Abstract

Private companies have a natural governance advantage over public companies—one that stems mainly from the presence on their boards of their largest owners. This governance advantage is reflected in the greater effectiveness of private company executive pay plans in balancing the goals of management retention and incentive alignment against cost. Private company investor‐directors are more likely to make these tradeoffs efficiently because they have both a much stronger interest in outcomes than public company directors and more company‐specific knowledge than public company investors.Furthermore, private company boards do not have to contend with the external scrutiny of CEO pay and the growing number of constraints on compensation that are now faced by the directors of public companies.
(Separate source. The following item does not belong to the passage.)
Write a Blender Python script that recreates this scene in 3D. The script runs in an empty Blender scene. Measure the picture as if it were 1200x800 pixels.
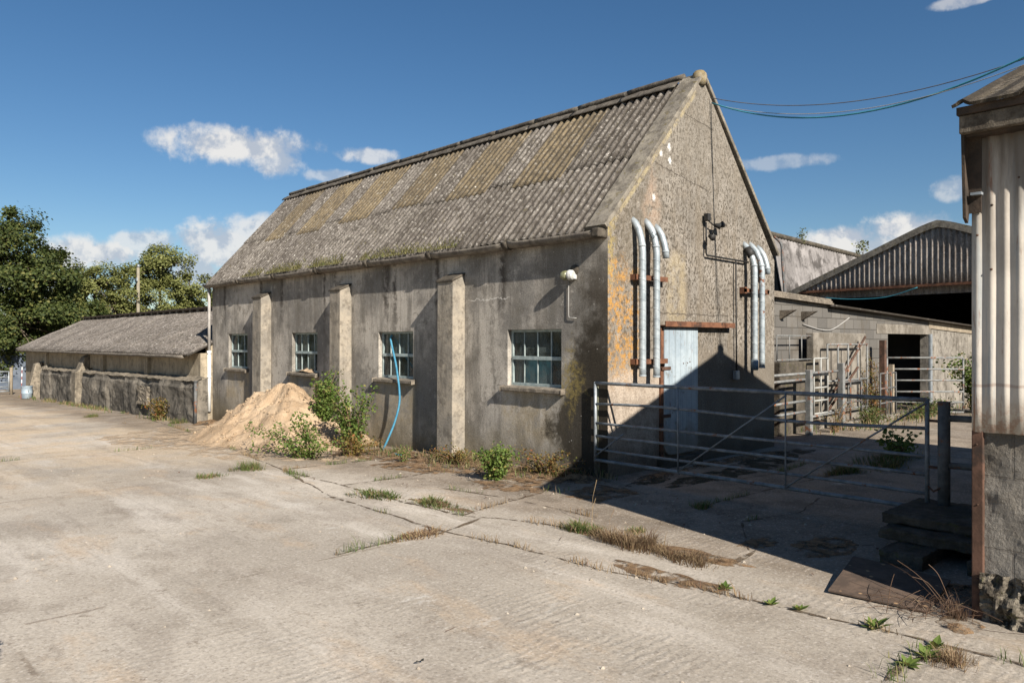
import bpy, math, random
from math import sin, cos, pi, radians, sqrt, atan2
from mathutils import Vector, noise
random.seed(7)
S = bpy.context.scene
COL = S.collection
V = Vector

# ------------------------------------------------------------------ helpers
def gz(x, y):
    """ground level of the yard: it falls gently away to the far left"""
    t = max(0.0, min(y, 36.0))
    return -0.017 * t

def n3(x, y, z=0.0, s=1.0):
    return noise.noise(V((x * s, y * s, z * s)))

def fbm(x, y, z=0.0, s=1.0, o=4):
    return noise.fractal(V((x * s, y * s, z * s)), 1.0, 2.0, o)

class MB:
    def __init__(self):
        self.v = []; self.f = []; self.m = []
    def add(self, vs, fs, mi=0):
        o = len(self.v); self.v.extend([tuple(p) for p in vs])
        for f in fs:
            self.f.append(tuple(i + o for i in f)); self.m.append(mi)
        return self
    def box(self, x0, x1, y0, y1, z0, z1, mi=0):
        vs = [(x, y, z) for z in (z0, z1) for y in (y0, y1) for x in (x0, x1)]
        return self.add(vs, [(0, 2, 3, 1), (4, 5, 7, 6), (0, 1, 5, 4), (2, 6, 7, 3), (0, 4, 6, 2), (1, 3, 7, 5)], mi)
    def prism(self, poly, ext, mi=0):
        """closed polygon (3d points) extruded along ext"""
        n = len(poly); e = V(ext)
        vs = [V(p) for p in poly] + [V(p) + e for p in poly]
        fs = [tuple(range(n))[::-1], tuple(range(n, 2 * n))]
        fs += [(i, (i + 1) % n, n + (i + 1) % n, n + i) for i in range(n)]
        return self.add(vs, fs, mi)
    def tube(self, path, r, seg=8, cap=True, mi=0):
        P = [V(p) for p in path]; n = len(P)
        rs = r if isinstance(r, (list, tuple)) else [r] * n
        T = [(P[min(i + 1, n - 1)] - P[max(i - 1, 0)]).normalized() for i in range(n)]
        a = V((0, 0, 1)) if abs(T[0].z) < .9 else V((1, 0, 0))
        u = T[0].cross(a).normalized(); vs = []
        for i in range(n):
            u = (u - T[i] * u.dot(T[i])).normalized(); w = T[i].cross(u)
            for k in range(seg):
                an = 2 * pi * k / seg
                vs.append(P[i] + (u * cos(an) + w * sin(an)) * rs[i])
        fs = [(i * seg + k, i * seg + (k + 1) % seg, (i + 1) * seg + (k + 1) % seg, (i + 1) * seg + k)
              for i in range(n - 1) for k in range(seg)]
        if cap:
            fs.append(tuple(range(seg))[::-1]); fs.append(tuple(range((n - 1) * seg, n * seg)))
        return self.add(vs, fs, mi)
    def lathe(self, c, axis, prof, seg=16, mi=0):
        """prof: list of (distance along axis, radius)"""
        c = V(c); ax = V(axis).normalized()
        return self.tube([c + ax * d for d, r in prof], [max(r, 1e-4) for d, r in prof], seg, True, mi)
    def grid(self, fn, nu, nv, mi=0):
        vs = [fn(i / nu, j / nv) for j in range(nv + 1) for i in range(nu + 1)]
        fs = [(j * (nu + 1) + i, j * (nu + 1) + i + 1, (j + 1) * (nu + 1) + i + 1, (j + 1) * (nu + 1) + i)
              for j in range(nv) for i in range(nu)]
        return self.add(vs, fs, mi)
    def build(self, name, mat, parent=None, smooth=False, bevel=0.0, solid=0.0, auto=False):
        me = bpy.data.meshes.new(name)
        off = V((0, 0, 0)) if parent is None else parent['_w'].to_list() if hasattr(parent['_w'], 'to_list') else parent['_w']
        off = V(off)
        me.from_pydata([(p[0] - off.x, p[1] - off.y, p[2] - off.z) for p in self.v], [], self.f)
        mats = mat if isinstance(mat, (list, tuple)) else [mat]
        for m in mats: me.materials.append(m)
        if len(mats) > 1: me.polygons.foreach_set('material_index', self.m)
        if smooth: me.polygons.foreach_set('use_smooth', [True] * len(me.polygons))
        me.update()
        o = bpy.data.objects.new(name, me); COL.objects.link(o)
        if parent is not None: o.parent = parent
        o['_w'] = list(off)
        if solid:
            d = o.modifiers.new('Solidify', 'SOLIDIFY'); d.thickness = solid; d.offset = 0
        if bevel:
            b = o.modifiers.new('Bevel', 'BEVEL'); b.width = bevel; b.segments = 2; b.limit_method = 'ANGLE'; b.angle_limit = radians(40)
        return o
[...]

Such constraints focus almost entirely on one dimension of compensation governance—cost—in the belief that such constraints are required to limit the ability of directors to overpay their CEOs.In practice, any element of compensation can serve to improve retention or alignment, as well as being potentially costly to shareholders. Furthermore, any proscribed compensation element can be “worked around” by plan designers, provided the company is willing to deal with the complexity. For this reason, rules intended to deter excessive CEO pay are now effectively forcing even well‐intentioned public company boards to adopt suboptimal or overly complex compensation plans, while doing little to prevent “captured” boards from overpaying CEOs. As a result, it is increasingly difficult for public companies to put in place the kinds of simple, powerful, and efficient incentive plans that are typically seen at private companies—plans that often feature bonuses funded by an uncapped share of profit growth, or upfront “mega‐grants” of stock options with service‐based vesting.